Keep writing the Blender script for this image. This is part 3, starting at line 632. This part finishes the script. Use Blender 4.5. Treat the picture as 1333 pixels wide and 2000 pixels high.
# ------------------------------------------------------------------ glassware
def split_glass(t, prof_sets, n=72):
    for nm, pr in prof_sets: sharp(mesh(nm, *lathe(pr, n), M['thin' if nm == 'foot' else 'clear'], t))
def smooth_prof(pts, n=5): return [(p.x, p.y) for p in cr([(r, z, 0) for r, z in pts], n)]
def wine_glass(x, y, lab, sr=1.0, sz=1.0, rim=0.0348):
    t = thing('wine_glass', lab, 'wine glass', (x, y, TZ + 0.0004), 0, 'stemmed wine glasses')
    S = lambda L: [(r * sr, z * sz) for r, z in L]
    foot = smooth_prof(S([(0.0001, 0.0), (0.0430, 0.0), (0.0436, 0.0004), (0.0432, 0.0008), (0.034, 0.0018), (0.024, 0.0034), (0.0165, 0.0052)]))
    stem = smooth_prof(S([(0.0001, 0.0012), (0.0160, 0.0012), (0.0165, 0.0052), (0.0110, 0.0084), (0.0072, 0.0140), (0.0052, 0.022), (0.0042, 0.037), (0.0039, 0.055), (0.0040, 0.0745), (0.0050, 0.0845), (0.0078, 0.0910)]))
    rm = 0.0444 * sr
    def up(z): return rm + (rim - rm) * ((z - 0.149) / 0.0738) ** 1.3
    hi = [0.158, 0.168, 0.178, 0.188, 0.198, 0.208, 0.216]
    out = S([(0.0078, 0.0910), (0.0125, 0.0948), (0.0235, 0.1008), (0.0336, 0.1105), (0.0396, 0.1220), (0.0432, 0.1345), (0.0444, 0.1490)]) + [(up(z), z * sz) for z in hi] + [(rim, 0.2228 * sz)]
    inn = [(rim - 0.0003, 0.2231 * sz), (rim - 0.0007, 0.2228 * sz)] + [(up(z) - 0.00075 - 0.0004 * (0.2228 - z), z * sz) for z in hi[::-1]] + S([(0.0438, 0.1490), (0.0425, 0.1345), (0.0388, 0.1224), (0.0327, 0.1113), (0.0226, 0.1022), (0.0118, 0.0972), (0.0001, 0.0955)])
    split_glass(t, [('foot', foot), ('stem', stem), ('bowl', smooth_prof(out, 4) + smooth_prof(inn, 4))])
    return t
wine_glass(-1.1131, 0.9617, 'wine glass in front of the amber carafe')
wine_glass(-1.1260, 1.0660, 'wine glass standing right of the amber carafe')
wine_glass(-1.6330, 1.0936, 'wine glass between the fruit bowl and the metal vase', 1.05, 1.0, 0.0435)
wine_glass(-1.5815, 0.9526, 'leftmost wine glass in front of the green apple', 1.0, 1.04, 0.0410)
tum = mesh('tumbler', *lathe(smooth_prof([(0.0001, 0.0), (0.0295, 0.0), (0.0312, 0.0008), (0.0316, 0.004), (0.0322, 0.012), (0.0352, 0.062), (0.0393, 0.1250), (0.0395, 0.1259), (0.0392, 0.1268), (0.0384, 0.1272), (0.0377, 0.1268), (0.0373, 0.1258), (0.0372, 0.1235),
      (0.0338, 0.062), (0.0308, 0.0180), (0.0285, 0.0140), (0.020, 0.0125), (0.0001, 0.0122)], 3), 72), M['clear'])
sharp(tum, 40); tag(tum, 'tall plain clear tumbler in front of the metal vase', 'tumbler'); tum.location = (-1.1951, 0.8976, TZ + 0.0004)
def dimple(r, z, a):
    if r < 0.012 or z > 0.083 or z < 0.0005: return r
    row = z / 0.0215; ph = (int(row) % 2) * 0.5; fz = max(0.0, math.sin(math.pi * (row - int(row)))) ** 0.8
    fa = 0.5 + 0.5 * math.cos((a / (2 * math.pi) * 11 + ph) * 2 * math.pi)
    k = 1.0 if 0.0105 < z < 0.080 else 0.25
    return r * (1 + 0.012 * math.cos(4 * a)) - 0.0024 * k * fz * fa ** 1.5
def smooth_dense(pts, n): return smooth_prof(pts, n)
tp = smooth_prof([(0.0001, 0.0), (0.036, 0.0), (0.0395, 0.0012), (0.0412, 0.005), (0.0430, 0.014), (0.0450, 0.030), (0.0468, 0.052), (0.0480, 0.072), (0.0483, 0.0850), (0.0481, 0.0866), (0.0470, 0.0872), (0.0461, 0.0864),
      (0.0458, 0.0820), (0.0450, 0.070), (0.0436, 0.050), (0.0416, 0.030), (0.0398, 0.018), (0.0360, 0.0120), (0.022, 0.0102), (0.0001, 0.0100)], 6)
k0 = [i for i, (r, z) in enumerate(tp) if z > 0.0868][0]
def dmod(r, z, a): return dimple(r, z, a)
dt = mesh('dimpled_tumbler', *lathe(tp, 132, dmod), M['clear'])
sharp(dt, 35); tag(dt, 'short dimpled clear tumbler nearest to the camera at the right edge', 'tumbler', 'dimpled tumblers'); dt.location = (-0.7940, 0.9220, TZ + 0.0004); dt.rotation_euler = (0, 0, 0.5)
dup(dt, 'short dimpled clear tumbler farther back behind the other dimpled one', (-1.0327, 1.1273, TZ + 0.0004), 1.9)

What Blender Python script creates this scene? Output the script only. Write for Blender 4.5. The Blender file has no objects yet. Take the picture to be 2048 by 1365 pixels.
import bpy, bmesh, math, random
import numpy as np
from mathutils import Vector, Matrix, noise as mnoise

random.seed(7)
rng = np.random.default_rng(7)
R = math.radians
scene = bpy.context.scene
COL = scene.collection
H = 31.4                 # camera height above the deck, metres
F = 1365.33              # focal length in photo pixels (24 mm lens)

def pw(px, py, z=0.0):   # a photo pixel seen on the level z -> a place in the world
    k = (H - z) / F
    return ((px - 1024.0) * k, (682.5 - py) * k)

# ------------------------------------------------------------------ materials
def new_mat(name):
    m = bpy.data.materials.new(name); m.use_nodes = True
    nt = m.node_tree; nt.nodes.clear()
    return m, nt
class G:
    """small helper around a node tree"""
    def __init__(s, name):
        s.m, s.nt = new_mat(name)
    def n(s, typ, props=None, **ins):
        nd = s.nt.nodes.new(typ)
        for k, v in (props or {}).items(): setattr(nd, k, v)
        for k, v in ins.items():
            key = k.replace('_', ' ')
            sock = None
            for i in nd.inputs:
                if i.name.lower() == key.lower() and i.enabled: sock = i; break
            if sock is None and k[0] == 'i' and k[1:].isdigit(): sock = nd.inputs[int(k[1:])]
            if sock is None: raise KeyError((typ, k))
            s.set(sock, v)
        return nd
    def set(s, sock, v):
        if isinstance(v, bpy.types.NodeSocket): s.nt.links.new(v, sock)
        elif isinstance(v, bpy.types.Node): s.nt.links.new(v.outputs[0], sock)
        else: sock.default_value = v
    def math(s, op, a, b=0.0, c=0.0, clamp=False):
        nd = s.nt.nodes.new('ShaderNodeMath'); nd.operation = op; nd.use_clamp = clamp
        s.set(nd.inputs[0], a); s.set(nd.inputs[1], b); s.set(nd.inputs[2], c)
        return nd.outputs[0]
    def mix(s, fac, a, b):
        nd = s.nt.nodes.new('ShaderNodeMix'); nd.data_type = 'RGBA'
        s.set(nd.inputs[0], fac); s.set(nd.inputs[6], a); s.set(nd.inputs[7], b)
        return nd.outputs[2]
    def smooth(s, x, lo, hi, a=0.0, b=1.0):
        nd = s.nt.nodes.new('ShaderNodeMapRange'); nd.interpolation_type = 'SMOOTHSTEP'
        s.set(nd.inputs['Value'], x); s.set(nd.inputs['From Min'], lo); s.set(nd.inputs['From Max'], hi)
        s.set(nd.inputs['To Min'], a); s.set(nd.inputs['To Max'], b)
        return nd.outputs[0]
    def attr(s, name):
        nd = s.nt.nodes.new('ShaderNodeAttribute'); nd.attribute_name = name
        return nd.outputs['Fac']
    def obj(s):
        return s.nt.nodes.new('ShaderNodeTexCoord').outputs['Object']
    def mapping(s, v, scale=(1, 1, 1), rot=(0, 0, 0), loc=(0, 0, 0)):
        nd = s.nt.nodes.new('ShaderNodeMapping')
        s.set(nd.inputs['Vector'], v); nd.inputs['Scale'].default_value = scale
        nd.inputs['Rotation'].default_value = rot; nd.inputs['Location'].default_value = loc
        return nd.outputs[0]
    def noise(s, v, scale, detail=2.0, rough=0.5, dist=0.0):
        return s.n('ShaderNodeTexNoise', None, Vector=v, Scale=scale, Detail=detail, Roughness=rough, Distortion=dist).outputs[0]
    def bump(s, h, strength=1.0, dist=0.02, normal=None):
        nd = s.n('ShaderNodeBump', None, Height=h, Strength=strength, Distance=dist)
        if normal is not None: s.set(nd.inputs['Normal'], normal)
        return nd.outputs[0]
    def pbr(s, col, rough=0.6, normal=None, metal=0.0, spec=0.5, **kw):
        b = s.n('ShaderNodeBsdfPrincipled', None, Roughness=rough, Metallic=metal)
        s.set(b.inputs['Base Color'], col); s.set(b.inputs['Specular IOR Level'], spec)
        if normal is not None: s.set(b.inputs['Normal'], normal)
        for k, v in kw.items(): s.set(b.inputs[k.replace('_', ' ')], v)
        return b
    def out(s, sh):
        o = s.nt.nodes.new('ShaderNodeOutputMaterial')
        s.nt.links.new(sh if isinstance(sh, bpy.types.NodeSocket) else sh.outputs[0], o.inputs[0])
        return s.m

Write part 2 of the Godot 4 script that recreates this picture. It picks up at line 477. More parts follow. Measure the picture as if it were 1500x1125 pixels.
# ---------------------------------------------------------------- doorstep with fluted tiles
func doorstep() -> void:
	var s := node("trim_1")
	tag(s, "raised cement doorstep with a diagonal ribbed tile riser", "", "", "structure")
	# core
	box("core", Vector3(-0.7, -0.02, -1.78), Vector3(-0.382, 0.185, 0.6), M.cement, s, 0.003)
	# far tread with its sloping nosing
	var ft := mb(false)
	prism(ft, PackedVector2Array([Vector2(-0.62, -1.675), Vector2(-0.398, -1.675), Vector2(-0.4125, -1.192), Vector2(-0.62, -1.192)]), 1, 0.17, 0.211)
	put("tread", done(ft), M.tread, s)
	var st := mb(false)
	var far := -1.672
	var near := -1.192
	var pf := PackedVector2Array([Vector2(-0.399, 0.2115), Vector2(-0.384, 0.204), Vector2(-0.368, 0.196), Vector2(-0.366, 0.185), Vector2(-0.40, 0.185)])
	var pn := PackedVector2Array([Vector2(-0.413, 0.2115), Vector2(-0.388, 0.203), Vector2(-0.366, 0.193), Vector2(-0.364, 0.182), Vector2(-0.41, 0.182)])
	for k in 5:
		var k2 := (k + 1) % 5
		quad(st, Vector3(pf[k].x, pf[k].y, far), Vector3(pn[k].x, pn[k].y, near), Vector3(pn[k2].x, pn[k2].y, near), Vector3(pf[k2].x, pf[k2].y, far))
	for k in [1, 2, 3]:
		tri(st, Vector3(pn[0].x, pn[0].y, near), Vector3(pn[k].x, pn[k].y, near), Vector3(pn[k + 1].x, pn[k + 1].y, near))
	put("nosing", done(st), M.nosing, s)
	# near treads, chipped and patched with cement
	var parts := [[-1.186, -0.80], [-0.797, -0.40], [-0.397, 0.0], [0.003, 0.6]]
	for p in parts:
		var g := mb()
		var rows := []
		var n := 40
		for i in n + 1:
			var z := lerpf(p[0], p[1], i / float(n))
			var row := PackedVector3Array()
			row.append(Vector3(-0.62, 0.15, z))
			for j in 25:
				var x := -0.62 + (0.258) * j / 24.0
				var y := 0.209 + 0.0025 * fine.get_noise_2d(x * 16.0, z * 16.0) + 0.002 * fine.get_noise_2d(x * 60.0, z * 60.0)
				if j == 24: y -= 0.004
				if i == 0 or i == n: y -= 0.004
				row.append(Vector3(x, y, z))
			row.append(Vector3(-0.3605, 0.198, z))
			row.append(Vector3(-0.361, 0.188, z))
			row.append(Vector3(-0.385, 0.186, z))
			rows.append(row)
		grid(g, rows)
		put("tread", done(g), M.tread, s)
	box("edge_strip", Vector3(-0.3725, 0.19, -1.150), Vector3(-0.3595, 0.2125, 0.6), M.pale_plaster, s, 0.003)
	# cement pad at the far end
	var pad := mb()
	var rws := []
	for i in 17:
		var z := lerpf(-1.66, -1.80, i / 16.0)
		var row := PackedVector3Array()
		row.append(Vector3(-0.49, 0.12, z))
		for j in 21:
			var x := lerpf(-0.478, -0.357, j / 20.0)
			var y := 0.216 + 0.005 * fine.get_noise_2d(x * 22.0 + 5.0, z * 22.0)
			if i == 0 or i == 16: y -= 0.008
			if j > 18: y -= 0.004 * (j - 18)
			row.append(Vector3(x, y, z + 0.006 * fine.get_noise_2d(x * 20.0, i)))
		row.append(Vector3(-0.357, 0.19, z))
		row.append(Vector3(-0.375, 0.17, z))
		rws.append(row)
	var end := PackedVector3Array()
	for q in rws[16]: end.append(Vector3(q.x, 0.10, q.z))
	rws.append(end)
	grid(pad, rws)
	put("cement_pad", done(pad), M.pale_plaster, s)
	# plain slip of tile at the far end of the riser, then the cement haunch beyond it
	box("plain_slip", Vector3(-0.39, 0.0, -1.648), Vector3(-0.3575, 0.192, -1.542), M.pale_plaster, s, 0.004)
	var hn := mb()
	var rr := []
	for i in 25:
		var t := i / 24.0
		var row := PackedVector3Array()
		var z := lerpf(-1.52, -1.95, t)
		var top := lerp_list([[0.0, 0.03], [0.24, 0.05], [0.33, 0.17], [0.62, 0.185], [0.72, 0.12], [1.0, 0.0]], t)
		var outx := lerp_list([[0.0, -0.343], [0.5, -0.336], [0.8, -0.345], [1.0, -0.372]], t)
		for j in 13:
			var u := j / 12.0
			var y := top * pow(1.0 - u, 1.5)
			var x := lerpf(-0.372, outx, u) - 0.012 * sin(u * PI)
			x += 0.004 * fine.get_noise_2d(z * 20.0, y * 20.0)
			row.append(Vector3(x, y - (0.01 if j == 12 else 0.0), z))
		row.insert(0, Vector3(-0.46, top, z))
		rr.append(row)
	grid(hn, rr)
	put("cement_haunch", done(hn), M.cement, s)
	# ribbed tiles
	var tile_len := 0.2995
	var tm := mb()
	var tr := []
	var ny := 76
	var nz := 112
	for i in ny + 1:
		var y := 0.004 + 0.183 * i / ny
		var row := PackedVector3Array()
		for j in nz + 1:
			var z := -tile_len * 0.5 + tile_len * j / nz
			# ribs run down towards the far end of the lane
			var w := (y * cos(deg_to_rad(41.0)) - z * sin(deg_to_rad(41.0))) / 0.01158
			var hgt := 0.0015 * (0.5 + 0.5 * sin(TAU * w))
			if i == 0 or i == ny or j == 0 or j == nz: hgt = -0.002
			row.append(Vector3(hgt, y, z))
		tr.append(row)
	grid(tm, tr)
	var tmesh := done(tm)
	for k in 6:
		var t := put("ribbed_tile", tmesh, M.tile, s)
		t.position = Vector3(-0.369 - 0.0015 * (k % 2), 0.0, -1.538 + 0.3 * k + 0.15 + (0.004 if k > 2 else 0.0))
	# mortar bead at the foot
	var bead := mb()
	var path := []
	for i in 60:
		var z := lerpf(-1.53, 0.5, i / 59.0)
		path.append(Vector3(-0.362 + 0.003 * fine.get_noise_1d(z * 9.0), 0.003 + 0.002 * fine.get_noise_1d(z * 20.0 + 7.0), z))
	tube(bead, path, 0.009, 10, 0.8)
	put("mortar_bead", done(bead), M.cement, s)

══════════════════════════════

Reproduce each line of the material containing the word "script".

Keep writing the Blender script for this image. This is part 3, starting at line 632. This part finishes the script. Use Blender 4.5. Treat the picture as 1333 pixels wide and 2000 pixels high.
What Blender Python script creates this scene? Output the script only. Write for Blender 4.5. The Blender file has no objects yet. Take the picture to be 2048 by 1365 pixels.
Write part 2 of the Godot 4 script that recreates this picture. It picks up at line 477. More parts follow. Measure the picture as if it were 1500x1125 pixels.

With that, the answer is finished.